Don Slowik
Don Slowik

Reputation: 1120

C++ Global object definition depending on link order

Given main.cpp:

#include "A.h"

A a;

int main() {
}

A.h:

#ifndef A_HDR
#define A_HDR

class A {
 public:
  A();  
};

#endif

A.cpp:

#include <iostream>
#include "A.h"

A::A() {
  std::cout << "A ctor\n";
}

I create the relocatable object files main.o and A.o with g++ -c. Then:

> g++ main.o A.o
> ./a.out
Segmentation fault (core dumped)
> g++ A.o main.o
>./a.out
A ctor

Why the difference? If I move the definition of a from the global namespace into the scope of main it prints out A ctor as I expect.

> g++ --version
g++ (Ubuntu 7.5.0-3ubuntu1~18.04) 7.5.0

Upvotes: 0

Views: 172

Answers (2)

Don Slowik
Don Slowik

Reputation: 1120

This seems to be described here, under the Non-local variables, Dynamic initialization section. cout is initialized in one translation unit, A.cpp, while a is initialized in another, main.cpp.
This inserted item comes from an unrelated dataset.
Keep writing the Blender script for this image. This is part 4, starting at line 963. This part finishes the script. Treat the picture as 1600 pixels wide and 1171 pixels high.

The order within a single translation unit is sequenced as the order that the definitions appear, but between translation units is indeterminate as per section 3) there, Ordered dynamic initialization.

Upvotes: 0

kusstas
kusstas

Reputation: 111

Due to global objects in C++ creates in an undefined order In the first case: object "a" (which in global space) creates earlier that std::cout and we have failed on access to std::cout at "A::A()".